[START OF Information provided]
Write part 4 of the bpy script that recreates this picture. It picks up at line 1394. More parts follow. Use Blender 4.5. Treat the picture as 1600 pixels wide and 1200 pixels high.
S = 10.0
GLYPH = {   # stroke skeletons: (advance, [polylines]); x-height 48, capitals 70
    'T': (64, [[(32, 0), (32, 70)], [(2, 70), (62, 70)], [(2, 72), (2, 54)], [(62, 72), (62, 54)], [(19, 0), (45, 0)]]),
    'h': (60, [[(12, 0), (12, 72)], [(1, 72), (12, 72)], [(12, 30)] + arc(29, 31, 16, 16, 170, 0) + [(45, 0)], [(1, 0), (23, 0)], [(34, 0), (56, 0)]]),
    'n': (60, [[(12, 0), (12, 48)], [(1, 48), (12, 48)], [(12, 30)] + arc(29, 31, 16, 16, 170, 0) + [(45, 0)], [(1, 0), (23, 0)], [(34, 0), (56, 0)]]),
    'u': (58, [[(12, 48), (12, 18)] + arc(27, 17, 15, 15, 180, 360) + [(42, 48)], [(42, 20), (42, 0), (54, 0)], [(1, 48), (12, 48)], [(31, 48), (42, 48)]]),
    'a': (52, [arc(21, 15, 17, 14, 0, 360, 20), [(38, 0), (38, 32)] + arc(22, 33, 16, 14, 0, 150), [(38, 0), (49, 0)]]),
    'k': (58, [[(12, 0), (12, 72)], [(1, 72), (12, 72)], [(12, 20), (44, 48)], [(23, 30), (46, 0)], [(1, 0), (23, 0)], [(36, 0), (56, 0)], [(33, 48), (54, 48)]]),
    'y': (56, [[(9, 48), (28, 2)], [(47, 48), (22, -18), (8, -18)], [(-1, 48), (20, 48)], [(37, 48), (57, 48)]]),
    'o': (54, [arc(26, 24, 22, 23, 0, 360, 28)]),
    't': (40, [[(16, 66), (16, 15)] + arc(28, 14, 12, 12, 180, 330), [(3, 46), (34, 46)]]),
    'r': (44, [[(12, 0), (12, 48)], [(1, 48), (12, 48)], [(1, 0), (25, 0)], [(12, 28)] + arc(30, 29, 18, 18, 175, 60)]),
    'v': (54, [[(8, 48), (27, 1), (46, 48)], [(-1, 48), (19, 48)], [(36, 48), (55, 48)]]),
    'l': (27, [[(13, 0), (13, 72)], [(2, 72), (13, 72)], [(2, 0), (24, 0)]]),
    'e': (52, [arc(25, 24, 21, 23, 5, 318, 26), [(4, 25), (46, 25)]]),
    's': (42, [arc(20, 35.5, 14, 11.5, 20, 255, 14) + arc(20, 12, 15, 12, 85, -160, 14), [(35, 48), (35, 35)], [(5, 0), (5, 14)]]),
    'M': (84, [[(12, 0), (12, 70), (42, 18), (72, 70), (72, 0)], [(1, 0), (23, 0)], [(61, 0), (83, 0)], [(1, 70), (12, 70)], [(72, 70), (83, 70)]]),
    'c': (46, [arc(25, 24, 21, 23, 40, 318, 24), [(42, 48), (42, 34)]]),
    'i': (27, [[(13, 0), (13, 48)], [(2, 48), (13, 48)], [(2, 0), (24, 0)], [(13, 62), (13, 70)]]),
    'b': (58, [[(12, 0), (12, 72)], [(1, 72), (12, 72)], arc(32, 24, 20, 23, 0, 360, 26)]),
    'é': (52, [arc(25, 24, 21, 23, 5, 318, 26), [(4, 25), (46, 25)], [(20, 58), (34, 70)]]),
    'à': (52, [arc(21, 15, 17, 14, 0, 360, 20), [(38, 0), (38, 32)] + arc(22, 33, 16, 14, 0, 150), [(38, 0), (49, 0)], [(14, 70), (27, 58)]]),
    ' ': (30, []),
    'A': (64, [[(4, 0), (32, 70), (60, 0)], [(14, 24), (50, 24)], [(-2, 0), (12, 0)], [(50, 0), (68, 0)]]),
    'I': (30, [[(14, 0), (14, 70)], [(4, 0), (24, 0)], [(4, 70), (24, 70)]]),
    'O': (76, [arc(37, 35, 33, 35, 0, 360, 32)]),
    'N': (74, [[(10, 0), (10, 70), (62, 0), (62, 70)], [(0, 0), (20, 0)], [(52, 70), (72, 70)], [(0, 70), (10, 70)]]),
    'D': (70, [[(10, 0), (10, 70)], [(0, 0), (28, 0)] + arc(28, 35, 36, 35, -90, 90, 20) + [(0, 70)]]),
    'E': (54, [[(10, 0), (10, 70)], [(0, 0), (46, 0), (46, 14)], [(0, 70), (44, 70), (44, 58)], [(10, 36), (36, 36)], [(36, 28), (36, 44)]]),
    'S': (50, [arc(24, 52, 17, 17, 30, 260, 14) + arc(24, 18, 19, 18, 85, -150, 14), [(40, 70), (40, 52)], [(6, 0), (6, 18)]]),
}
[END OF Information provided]
◆ What to do
Write the complete data out, exactly as above.

◆ Result for this exercise
Write part 4 of the bpy script that recreates this picture. It picks up at line 1394. More parts follow. Use Blender 4.5. Treat the picture as 1600 pixels wide and 1200 pixels high.
S = 10.0
GLYPH = {   # stroke skeletons: (advance, [polylines]); x-height 48, capitals 70
    'T': (64, [[(32, 0), (32, 70)], [(2, 70), (62, 70)], [(2, 72), (2, 54)], [(62, 72), (62, 54)], [(19, 0), (45, 0)]]),
    'h': (60, [[(12, 0), (12, 72)], [(1, 72), (12, 72)], [(12, 30)] + arc(29, 31, 16, 16, 170, 0) + [(45, 0)], [(1, 0), (23, 0)], [(34, 0), (56, 0)]]),
    'n': (60, [[(12, 0), (12, 48)], [(1, 48), (12, 48)], [(12, 30)] + arc(29, 31, 16, 16, 170, 0) + [(45, 0)], [(1, 0), (23, 0)], [(34, 0), (56, 0)]]),
    'u': (58, [[(12, 48), (12, 18)] + arc(27, 17, 15, 15, 180, 360) + [(42, 48)], [(42, 20), (42, 0), (54, 0)], [(1, 48), (12, 48)], [(31, 48), (42, 48)]]),
    'a': (52, [arc(21, 15, 17, 14, 0, 360, 20), [(38, 0), (38, 32)] + arc(22, 33, 16, 14, 0, 150), [(38, 0), (49, 0)]]),
    'k': (58, [[(12, 0), (12, 72)], [(1, 72), (12, 72)], [(12, 20), (44, 48)], [(23, 30), (46, 0)], [(1, 0), (23, 0)], [(36, 0), (56, 0)], [(33, 48), (54, 48)]]),
    'y': (56, [[(9, 48), (28, 2)], [(47, 48), (22, -18), (8, -18)], [(-1, 48), (20, 48)], [(37, 48), (57, 48)]]),
    'o': (54, [arc(26, 24, 22, 23, 0, 360, 28)]),
    't': (40, [[(16, 66), (16, 15)] + arc(28, 14, 12, 12, 180, 330), [(3, 46), (34, 46)]]),
    'r': (44, [[(12, 0), (12, 48)], [(1, 48), (12, 48)], [(1, 0), (25, 0)], [(12, 28)] + arc(30, 29, 18, 18, 175, 60)]),
    'v': (54, [[(8, 48), (27, 1), (46, 48)], [(-1, 48), (19, 48)], [(36, 48), (55, 48)]]),
    'l': (27, [[(13, 0), (13, 72)], [(2, 72), (13, 72)], [(2, 0), (24, 0)]]),
    'e': (52, [arc(25, 24, 21, 23, 5, 318, 26), [(4, 25), (46, 25)]]),
    's': (42, [arc(20, 35.5, 14, 11.5, 20, 255, 14) + arc(20, 12, 15, 12, 85, -160, 14), [(35, 48), (35, 35)], [(5, 0), (5, 14)]]),
    'M': (84, [[(12, 0), (12, 70), (42, 18), (72, 70), (72, 0)], [(1, 0), (23, 0)], [(61, 0), (83, 0)], [(1, 70), (12, 70)], [(72, 70), (83, 70)]]),
    'c': (46, [arc(25, 24, 21, 23, 40, 318, 24), [(42, 48), (42, 34)]]),
    'i': (27, [[(13, 0), (13, 48)], [(2, 48), (13, 48)], [(2, 0), (24, 0)], [(13, 62), (13, 70)]]),
    'b': (58, [[(12, 0), (12, 72)], [(1, 72), (12, 72)], arc(32, 24, 20, 23, 0, 360, 26)]),
    'é': (52, [arc(25, 24, 21, 23, 5, 318, 26), [(4, 25), (46, 25)], [(20, 58), (34, 70)]]),
    'à': (52, [arc(21, 15, 17, 14, 0, 360, 20), [(38, 0), (38, 32)] + arc(22, 33, 16, 14, 0, 150), [(38, 0), (49, 0)], [(14, 70), (27, 58)]]),
    ' ': (30, []),
    'A': (64, [[(4, 0), (32, 70), (60, 0)], [(14, 24), (50, 24)], [(-2, 0), (12, 0)], [(50, 0), (68, 0)]]),
    'I': (30, [[(14, 0), (14, 70)], [(4, 0), (24, 0)], [(4, 70), (24, 70)]]),
    'O': (76, [arc(37, 35, 33, 35, 0, 360, 32)]),
    'N': (74, [[(10, 0), (10, 70), (62, 0), (62, 70)], [(0, 0), (20, 0)], [(52, 70), (72, 70)], [(0, 70), (10, 70)]]),
    'D': (70, [[(10, 0), (10, 70)], [(0, 0), (28, 0)] + arc(28, 35, 36, 35, -90, 90, 20) + [(0, 70)]]),
    'E': (54, [[(10, 0), (10, 70)], [(0, 0), (46, 0), (46, 14)], [(0, 70), (44, 70), (44, 58)], [(10, 36), (36, 36)], [(36, 28), (36, 44)]]),
    'S': (50, [arc(24, 52, 17, 17, 30, 260, 14) + arc(24, 18, 19, 18, 85, -150, 14), [(40, 70), (40, 52)], [(6, 0), (6, 18)]]),
}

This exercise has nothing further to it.